Title | THE HUMAN TEST |
Brand | TRANSPORT ACCIDENT COMMISSION VICTORIA |
Product / Service | TRANSPORT ACCIDENT COMMISSION VICTORIA |
Category | C01. Online Ad |
Entrant | CLEMENGER BBDO MELBOURNE, AUSTRALIA |
Idea Creation | CLEMENGER BBDO MELBOURNE, AUSTRALIA |
Media | DENTSU MITCHELL South Melbourne, AUSTRALIA |
Contributing | TRANSPORT ACCIDENT COMMISSION Geelong, AUSTRALIA |
Name | Company | Position |
---|---|---|
James McGrath | Clemenger BBDO Melbourne | Creative Chairman |
Ant Keogh | Clemenger BBDO Melbourne | Chief Creative Officer |
Nicholas Short | Clemenger BBDO Melbourne | Print Producer |
Jake Turnbull | Clemenger BBDO Melbourne | Director of Design |
Stephen de Wolf | Clemenger BBDO Melbourne | Creative Director |
Matthew Pearce | Clemenger BBDO Melbourne | Senior Planner |
Ben Keenan | Clemenger BBDO Melbourne | Interactive Creative Director |
Chris Jovanov | Clemenger BBDO Melbourne | Interactive Creative Director |
Tom McQueen | Clemenger BBDO Melbourne | Creative |
George McQueen | Clemenger BBDO Melbourne | Creative |
Simon Merrifield | Clemenger BBDO Melbourne | Studio Manager |
Naomi Gorringe | Clemenger BBDO Melbourne | Group Account Director |
Kate Joiner | Clemenger BBDO Melbourne | Senior Account Manager |
Patrick Nally | Clemenger BBDO Melbourne | Account Manager |
Cherie McMahon | Transport Accident Commission Victoria | Senior Projects Manager, Marketing & Community Relations |
We transformed a native piece of site functionality into an interactive behaviour-change advertisement, which turned the act of buying tickets to events into a commitment to being safer on our roads. Typically, ticketing websites use captcha codes – distorted and crowded text to prove buyers are in fact human and not computer bots. Bots can’t read text displayed as an image, but people can. So we replaced this obscure text with positive affirmations of safe road behaviour. Affirmations like ‘I won’t drink and drive’ and ‘I won’t text and drive’, which hopeful attendees would need to physically enter for themselves to finalise their ticket purchase. This worked on the notion that once someone writes down a belief and internalises it, they’ll go to greater lengths to ensure they keep it. By reinventing this utility we created a behaviour-changing ad unit served instantly to anyone planning to attend an event.

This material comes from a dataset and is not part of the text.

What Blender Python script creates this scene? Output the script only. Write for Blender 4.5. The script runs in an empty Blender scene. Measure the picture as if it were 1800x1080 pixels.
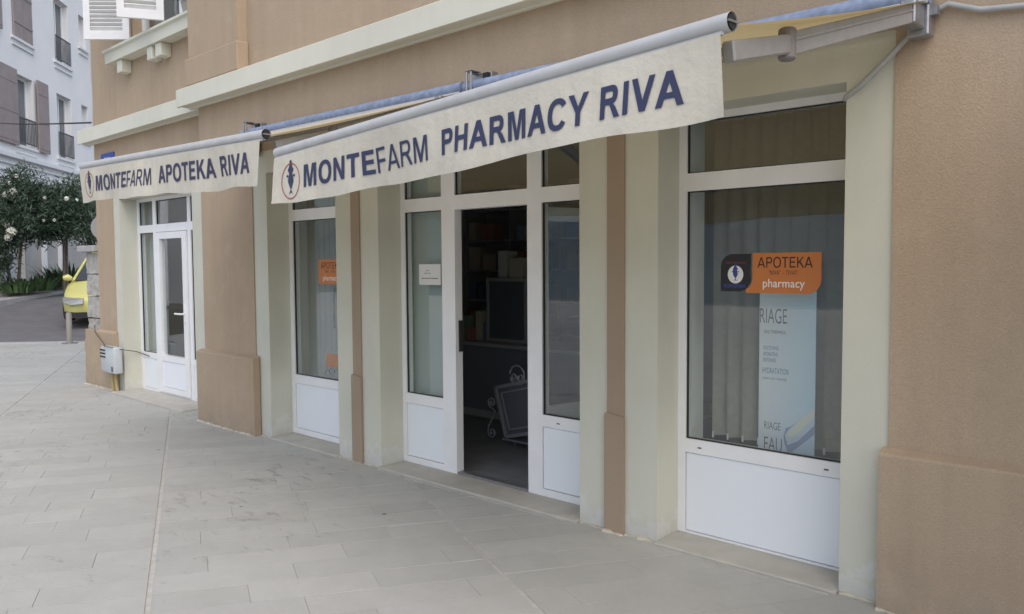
import bpy, bmesh, math, random
from mathutils import Vector, Matrix
random.seed(7)
R_ = math.radians
scene = bpy.context.scene
C = scene.collection
# ------------------------------------------------------------------ camera, sky, sun, exposure
F_, YAW, PITCH, ROLL = 1400.0, 0.7487149664687696, -0.054821765244331834, -0.006548588465898335
cam = bpy.data.cameras.new('camera'); cam.sensor_width = 36.0; cam.lens = F_ / 1800 * 36
cam.clip_end = 3000; cam.clip_start = 0.05
camo = bpy.data.objects.new('camera', cam); C.objects.link(camo)
fw = Vector((-math.sin(YAW)*math.cos(PITCH), math.cos(YAW)*math.cos(PITCH), math.sin(PITCH)))
rt = Vector((math.cos(YAW), math.sin(YAW), 0)); up = rt.cross(fw)
r2 = math.cos(ROLL)*rt + math.sin(ROLL)*up; u2 = -math.sin(ROLL)*rt + math.cos(ROLL)*up
M = Matrix((r2, u2, -fw)).transposed().to_4x4(); M.translation = Vector((0, -4.000835, 1.58))
camo.matrix_world = M
scene.camera = camo

SUN_EL, SUN_AZ = 52.0, 116.0          # compass style azimuth of the sun, from +y clockwise
world = bpy.data.worlds.new('World'); scene.world = world; world.use_nodes = True
wn = world.node_tree.nodes; wl = world.node_tree.links
bg = wn['Background']
sky = wn.new('ShaderNodeTexSky'); sky.sky_type = 'NISHITA'; sky.sun_disc = False
sky.sun_elevation = R_(SUN_EL); sky.sun_rotation = R_(SUN_AZ)
sky.air_density = 1.0; sky.dust_density = 4.0; sky.ozone_density = 3.0
hs = wn.new('ShaderNodeHueSaturation'); hs.inputs['Saturation'].default_value = 0.80
wl.new(sky.outputs[0], hs.inputs['Color']); wl.new(hs.outputs[0], bg.inputs['Color'])
bg.inputs['Strength'].default_value = 0.15
sl = bpy.data.lights.new('sun', 'SUN'); sl.energy = 0.5; sl.angle = R_(150); sl.color = (1.0, 0.99, 0.98)
so = bpy.data.objects.new('sun', sl); C.objects.link(so)
az, el = R_(SUN_AZ), R_(SUN_EL)
sd = Vector((math.sin(az)*math.cos(el), math.cos(az)*math.cos(el), math.sin(el)))
so.rotation_euler = sd.to_track_quat('Z', 'Y').to_euler(); so.location = (-6, -12, 14)
scene.view_settings.view_transform = 'Standard'; scene.view_settings.look = 'None'
scene.view_settings.gamma = 1.0; scene.view_settings.use_curve_mapping = False
scene.view_settings.exposure = 0.62
scene.render.engine = 'CYCLES'

# ------------------------------------------------------------------ materials
def newmat(name):
    m = bpy.data.materials.new(name); m.use_nodes = True
    nt = m.node_tree; b = nt.nodes['Principled BSDF']
    return m, nt, b
def rgb(c): return (c[0], c[1], c[2], 1.0)
def simple(name, col, rough=0.6, metal=0.0, spec=0.5, var=0.0, vscale=8.0, bump=0.0, bscale=200.0, bdist=0.002):
    m, nt, b = newmat(name)
    b.inputs['Base Color'].default_value = rgb(col); b.inputs['Roughness'].default_value = rough
    b.inputs['Metallic'].default_value = metal; b.inputs['Specular IOR Level'].default_value = spec
    N, L = nt.nodes, nt.links
    geo = N.new('ShaderNodeNewGeometry')
    if var > 0:
        n = N.new('ShaderNodeTexNoise'); n.inputs['Scale'].default_value = vscale; n.inputs['Detail'].default_value = 5
        L.new(geo.outputs['Position'], n.inputs['Vector'])
        r = N.new('ShaderNodeMapRange'); r.inputs[1].default_value = 0.3; r.inputs[2].default_value = 0.7
        r.inputs[3].default_value = 1-var; r.inputs[4].default_value = 1+var
        L.new(n.outputs['Fac'], r.inputs[0])
        mx = N.new('ShaderNodeMix'); mx.data_type = 'RGBA'; mx.blend_type = 'MULTIPLY'; mx.inputs[0].default_value = 1
        mx.inputs[6].default_value = rgb(col); L.new(r.outputs[0], mx.inputs[7]); L.new(mx.outputs[2], b.inputs['Base Color'])
    if bump > 0:
        n2 = N.new('ShaderNodeTexNoise'); n2.inputs['Scale'].default_value = bscale; n2.inputs['Detail'].default_value = 3
        L.new(geo.outputs['Position'], n2.inputs['Vector'])
        bp = N.new('ShaderNodeBump'); bp.inputs['Strength'].default_value = bump; bp.inputs['Distance'].default_value = bdist
        L.new(n2.outputs['Fac'], bp.inputs['Height']); L.new(bp.outputs[0], b.inputs['Normal'])
    return m
def ramp(N, L, src, a, b_, lo, hi):
    r = N.new('ShaderNodeMapRange'); r.inputs[1].default_value = a; r.inputs[2].default_value = b_
    r.inputs[3].default_value = lo; r.inputs[4].default_value = hi; r.clamp = True
    L.new(src, r.inputs[0]); return r.outputs[0]
def mixc(N, L, fac, a, b_, mode='MIX'):
    mx = N.new('ShaderNodeMix'); mx.data_type = 'RGBA'; mx.blend_type = mode
    if isinstance(fac, (int, float)): mx.inputs[0].default_value = fac
    else: L.new(fac, mx.inputs[0])
    for i, v in ((6, a), (7, b_)):
        if isinstance(v, tuple): mx.inputs[i].default_value = rgb(v)
        else: L.new(v, mx.inputs[i])
    return mx.outputs[2]
def noise(N, L, vec, scale, detail=4, rough=0.55):
    n = N.new('ShaderNodeTexNoise'); n.inputs['Scale'].default_value = scale; n.inputs['Detail'].default_value = detail
    n.inputs['Roughness'].default_value = rough; L.new(vec, n.inputs['Vector']); return n.outputs['Fac']

def stucco(name, col, grain, bump, peel=False, worm=False):
    m, nt, b = newmat(name); N, L = nt.nodes, nt.links
    geo = N.new('ShaderNodeNewGeometry'); P = geo.outputs['Position']
    b.inputs['Roughness'].default_value = 0.92; b.inputs['Specular IOR Level'].default_value = 0.15
    big = ramp(N, L, noise(N, L, P, 1.3, 5), .3, .7, .93, 1.06)
    c = mixc(N, L, 1.0, col, big, 'MULTIPLY')
    g1 = noise(N, L, P, 170, 3, .65)
    c = mixc(N, L, 1.0, c, ramp(N, L, g1, .3, .7, 1-grain, 1+grain*.8), 'MULTIPLY')
    # long faint vertical streaks of weather
    mp = N.new('ShaderNodeMapping'); mp.inputs['Scale'].default_value = (9, 9, .55); L.new(P, mp.inputs[0])
    st = noise(N, L, mp.outputs[0], 1.0, 4)
    c = mixc(N, L, 1.0, c, ramp(N, L, st, .35, .75, 1.0+(.03 if worm else .008), 1.0-(.05 if worm else .018)), 'MULTIPLY')
    if peel:
        sx = N.new('ShaderNodeSeparateXYZ'); L.new(P, sx.inputs[0])
        low = ramp(N, L, sx.outputs['Z'], .03, .42, .42, -.25)
        ad = N.new('ShaderNodeMath'); ad.operation = 'ADD'; L.new(noise(N, L, P, 9, 6, .62), ad.inputs[0]); L.new(low, ad.inputs[1])
        pm = ramp(N, L, ad.outputs[0], .74, .80, 0, .55)
        c = mixc(N, L, pm, c, (.66, .66, .64))
        dirt = ramp(N, L, sx.outputs['Z'], .0, .16, .5, 0)
        dm = N.new('ShaderNodeMath'); dm.operation = 'MULTIPLY'; L.new(dirt, dm.inputs[0]); L.new(noise(N, L, P, 14, 5), dm.inputs[1])
        c = mixc(N, L, dm.outputs[0], c, (.30, .28, .23))
    if worm:
        sx = N.new('ShaderNodeSeparateXYZ'); L.new(P, sx.inputs[0])
        sp = N.new('ShaderNodeMath'); sp.operation = 'MULTIPLY'; L.new(ramp(N, L, sx.outputs['Z'], .0, .38, 1.0, 0), sp.inputs[0]); L.new(ramp(N, L, noise(N, L, P, 6, 6, .65), .35, .7, 0, .6), sp.inputs[1])
        c = mixc(N, L, sp.outputs[0], c, (.27, .235, .19))
        c = mixc(N, L, ramp(N, L, noise(N, L, P, 2.6, 7, .62), .52, .72, 0, .42), c, (.355, .28, .205))
        c = mixc(N, L, ramp(N, L, noise(N, L, P, 3.7, 6, .6), .57, .73, 0, .34), c, (.52, .42, .32))
    L.new(c, b.inputs['Base Color'])
    h = g1
    if worm:
        v = N.new('ShaderNodeTexVoronoi'); v.inputs['Scale'].default_value = 110; v.feature = 'SMOOTH_F1'; L.new(P, v.inputs['Vector'])
        ad2 = N.new('ShaderNodeMath'); ad2.operation = 'ADD'; L.new(g1, ad2.inputs[0]); L.new(v.outputs['Distance'], ad2.inputs[1]); h = ad2.outputs[0]
    bp = N.new('ShaderNodeBump'); bp.inputs['Strength'].default_value = bump; bp.inputs['Distance'].default_value = .004
    L.new(h, bp.inputs['Height']); L.new(bp.outputs[0], b.inputs['Normal'])
    return m
BROWN = stucco('brown_stucco', (.442, .340, .240), .11, .42, worm=True)
BROWN2 = stucco('brown_smooth_plaster', (.36, .28, .205), .05, .15)
CREAM = stucco('cream_plaster', (.595, .59, .495), .03, .12, peel=True)
CORN = stucco('cornice_paint', (.66, .65, .55), .03, .10)
PVC = simple('white_pvc', (.84, .84, .835), .36, var=.035, vscale=5)
PANEL = simple('white_panel', (.84, .87, .90), .38, var=.015, vscale=2)
RUBBER = simple('dark_gasket', (.03, .03, .03), .6)
ALU = simple('awning_aluminium', (.50, .50, .49), .42, metal=.05, var=.06, vscale=12)
ALU_GREY = simple('grey_painted_metal', (.33, .325, .315), .45, metal=.2, var=.06, vscale=20)
BLUEROLL = simple('blue_roll_cover', (.22, .27, .38), .55, var=.22, vscale=22)
STEEL = simple('galvanised_steel', (.35, .35, .36), .4, metal=.7, var=.15, vscale=30)
PLASTIC_GREY = simple('grey_plastic', (.40, .40, .385), .55, var=.06, vscale=14)
BOXGREY = simple('meter_box_grey', (.50, .53, .54), .5, var=.05, vscale=18)
DARKHOLE = simple('dark_slot', (.02, .02, .02), .8)
BLACK = simple('black_print', (.018, .014, .016), .4)
NAVY = simple('navy_print', (.034, .043, .098), .75)
NAVY2 = simple('navy_print_faded', (.045, .045, .095), .75)
REDP = simple('red_print', (.35, .06, .05), .7)
ORANGE = simple('orange_vinyl', (.58, .19, .045), .45)
DKTXT = simple('dark_vinyl_text', (.055, .02, .012), .5)
WHITEP = simple('white_vinyl', (.80, .80, .78), .5)
BLUEP = simple('blue_print', (.04, .07, .30), .5)
PAPER = simple('white_paper', (.75, .75, .74), .7)
PRINTGREY = simple('grey_print', (.12, .13, .15), .7)
PRINTBLUE = simple('teal_print', (.12, .24, .38), .7)
BLIND_WHITE = simple('pale_blind_fabric', (.80, .83, .81), .8, var=.03, vscale=20)
BLIND = simple('blind_fabric', (.62, .60, .52), .85, var=.05, vscale=30, bump=.1, bscale=600)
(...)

‘The Human Test’ took the look and feel of skewered text found in site captchas, made those words cohesive road safety affirmations, and gave the function of proving you are human a whole new purpose and meaning. It was placed on the Ticketmaster Australia site and appeared where you’d expect a captcha to appear, just before confirming your tickets. The events, spanning festivals to sports, each had road safety affirmations ranging from drink driving and drug driving to motorcycle safety and mobile phone usage, all tailored to the events’ audiences.

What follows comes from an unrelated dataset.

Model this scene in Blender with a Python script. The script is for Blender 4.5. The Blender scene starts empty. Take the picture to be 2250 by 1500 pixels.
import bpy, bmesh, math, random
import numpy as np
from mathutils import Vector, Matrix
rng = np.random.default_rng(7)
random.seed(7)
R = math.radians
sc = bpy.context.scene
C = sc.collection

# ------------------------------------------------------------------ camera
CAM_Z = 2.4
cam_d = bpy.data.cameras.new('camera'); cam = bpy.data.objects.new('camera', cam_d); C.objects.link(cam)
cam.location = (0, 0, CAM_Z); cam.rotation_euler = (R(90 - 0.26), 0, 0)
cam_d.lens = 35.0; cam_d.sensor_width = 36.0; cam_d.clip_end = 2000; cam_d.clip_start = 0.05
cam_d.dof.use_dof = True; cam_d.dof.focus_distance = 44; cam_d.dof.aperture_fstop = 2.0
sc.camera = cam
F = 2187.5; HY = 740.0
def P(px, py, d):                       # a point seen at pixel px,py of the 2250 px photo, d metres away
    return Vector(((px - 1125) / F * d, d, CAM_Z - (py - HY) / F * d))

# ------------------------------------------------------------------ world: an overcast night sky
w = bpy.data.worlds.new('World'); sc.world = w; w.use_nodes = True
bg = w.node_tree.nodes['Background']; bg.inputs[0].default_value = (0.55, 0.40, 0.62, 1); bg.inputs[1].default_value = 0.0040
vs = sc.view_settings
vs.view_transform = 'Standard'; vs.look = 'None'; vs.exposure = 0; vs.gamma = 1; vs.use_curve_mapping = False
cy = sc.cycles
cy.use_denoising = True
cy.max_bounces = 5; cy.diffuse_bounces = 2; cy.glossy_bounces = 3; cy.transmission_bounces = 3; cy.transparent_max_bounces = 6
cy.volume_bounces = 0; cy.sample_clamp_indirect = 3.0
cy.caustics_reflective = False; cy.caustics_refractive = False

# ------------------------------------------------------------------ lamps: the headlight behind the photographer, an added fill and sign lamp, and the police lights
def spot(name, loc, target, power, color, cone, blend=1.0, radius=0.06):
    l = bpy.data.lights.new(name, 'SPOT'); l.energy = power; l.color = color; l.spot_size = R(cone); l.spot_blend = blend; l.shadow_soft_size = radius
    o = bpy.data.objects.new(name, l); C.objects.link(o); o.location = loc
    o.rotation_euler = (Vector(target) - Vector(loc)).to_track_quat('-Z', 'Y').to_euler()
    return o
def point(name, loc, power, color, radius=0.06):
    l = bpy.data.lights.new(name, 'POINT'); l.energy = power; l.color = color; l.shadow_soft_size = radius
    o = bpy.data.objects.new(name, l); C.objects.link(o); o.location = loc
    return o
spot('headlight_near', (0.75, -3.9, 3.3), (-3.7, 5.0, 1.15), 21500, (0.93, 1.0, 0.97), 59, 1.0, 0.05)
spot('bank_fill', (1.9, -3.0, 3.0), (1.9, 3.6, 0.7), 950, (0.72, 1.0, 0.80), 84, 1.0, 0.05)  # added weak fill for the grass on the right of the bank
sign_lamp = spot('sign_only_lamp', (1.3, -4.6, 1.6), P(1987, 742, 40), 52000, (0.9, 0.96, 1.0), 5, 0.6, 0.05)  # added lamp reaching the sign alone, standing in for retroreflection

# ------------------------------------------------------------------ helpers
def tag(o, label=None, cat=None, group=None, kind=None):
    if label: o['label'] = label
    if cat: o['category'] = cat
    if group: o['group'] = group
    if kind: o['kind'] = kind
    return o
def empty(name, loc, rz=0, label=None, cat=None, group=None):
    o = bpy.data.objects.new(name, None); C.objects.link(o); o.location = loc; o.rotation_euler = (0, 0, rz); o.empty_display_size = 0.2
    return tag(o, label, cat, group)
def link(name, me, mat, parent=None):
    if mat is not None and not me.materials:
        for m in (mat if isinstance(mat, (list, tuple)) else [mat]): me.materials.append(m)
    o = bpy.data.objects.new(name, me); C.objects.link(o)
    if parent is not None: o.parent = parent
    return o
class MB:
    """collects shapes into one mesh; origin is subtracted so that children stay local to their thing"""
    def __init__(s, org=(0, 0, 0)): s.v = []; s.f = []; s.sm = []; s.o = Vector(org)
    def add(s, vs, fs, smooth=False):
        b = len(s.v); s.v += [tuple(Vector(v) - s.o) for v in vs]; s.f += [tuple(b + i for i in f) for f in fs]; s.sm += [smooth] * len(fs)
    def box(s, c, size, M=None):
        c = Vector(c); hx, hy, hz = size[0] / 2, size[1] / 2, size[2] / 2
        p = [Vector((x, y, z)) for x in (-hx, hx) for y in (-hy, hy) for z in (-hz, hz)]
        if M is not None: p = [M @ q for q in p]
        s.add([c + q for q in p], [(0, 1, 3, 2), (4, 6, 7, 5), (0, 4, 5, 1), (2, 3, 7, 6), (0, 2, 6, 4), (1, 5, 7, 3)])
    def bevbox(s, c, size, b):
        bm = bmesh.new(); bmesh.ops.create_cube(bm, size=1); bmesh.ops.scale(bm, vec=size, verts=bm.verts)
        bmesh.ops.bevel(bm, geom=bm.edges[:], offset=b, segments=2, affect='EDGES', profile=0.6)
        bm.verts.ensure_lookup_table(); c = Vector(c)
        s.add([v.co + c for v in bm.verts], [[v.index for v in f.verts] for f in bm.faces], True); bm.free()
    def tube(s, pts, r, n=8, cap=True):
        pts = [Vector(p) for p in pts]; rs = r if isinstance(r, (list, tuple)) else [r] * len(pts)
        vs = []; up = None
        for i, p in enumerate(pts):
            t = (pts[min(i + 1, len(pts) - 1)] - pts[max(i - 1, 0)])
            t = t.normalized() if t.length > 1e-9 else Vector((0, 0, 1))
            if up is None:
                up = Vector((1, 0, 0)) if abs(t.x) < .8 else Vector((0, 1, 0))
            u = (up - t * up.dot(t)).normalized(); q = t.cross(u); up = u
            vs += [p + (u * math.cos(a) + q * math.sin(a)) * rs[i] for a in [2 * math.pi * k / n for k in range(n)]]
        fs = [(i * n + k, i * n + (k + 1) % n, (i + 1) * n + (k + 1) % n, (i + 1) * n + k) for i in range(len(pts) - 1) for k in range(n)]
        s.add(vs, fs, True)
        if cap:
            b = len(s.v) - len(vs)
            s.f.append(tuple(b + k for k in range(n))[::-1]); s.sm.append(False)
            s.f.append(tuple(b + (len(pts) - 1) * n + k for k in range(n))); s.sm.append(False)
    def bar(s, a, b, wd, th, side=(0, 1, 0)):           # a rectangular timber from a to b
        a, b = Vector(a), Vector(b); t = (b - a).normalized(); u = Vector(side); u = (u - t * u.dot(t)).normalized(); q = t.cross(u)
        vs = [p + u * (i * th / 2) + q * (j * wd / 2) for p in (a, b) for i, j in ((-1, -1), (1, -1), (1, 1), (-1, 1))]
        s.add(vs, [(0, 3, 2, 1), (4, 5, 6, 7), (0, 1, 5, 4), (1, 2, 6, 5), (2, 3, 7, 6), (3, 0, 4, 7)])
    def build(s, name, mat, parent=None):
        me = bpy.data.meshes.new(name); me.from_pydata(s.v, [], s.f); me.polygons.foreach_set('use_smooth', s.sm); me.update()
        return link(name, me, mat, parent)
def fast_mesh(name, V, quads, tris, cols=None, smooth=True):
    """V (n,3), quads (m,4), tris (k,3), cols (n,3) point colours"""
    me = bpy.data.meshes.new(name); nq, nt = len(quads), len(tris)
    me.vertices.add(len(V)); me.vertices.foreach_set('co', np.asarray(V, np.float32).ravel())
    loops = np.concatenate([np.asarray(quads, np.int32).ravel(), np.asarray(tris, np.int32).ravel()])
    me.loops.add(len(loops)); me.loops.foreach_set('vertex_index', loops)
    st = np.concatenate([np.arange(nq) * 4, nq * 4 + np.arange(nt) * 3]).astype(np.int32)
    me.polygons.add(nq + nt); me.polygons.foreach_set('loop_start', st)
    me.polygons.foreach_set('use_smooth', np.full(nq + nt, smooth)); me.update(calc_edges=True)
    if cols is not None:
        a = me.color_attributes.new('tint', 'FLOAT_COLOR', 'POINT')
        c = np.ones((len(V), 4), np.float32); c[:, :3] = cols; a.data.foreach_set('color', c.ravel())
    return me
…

Over the summer of 2015, ticket buyers to over 171 events did ‘The Human Test’. ‘The Human Test’ worked on the premise that no pledge equalled no ticket. Each affirmation was strategically aligned to a relevant event, giving powerful new meaning to buying tickets and the process of proving you are human online. Not only did we overcome the challenge of a fractured media environment and hard-to-reach target, but by reinventing this utility we created a new behavioural change tool.
In 2015, 35% of people killed on Victorian roads were under 30. Traditional media can only do so much to reach this audience. So the TAC had to create a new way to change their behaviour. ‘The Human Test’ worked on the notion that once someone writes down a belief and internalises it, they’ll go to greater lengths to ensure they keep it. Principals of choice bias and cognitive dissonance back up this claim. By reinventing this utility we created a new behavioural change tool served instantly to anyone planning to attend an event, using a piece of site interaction not typically utilised for advertising.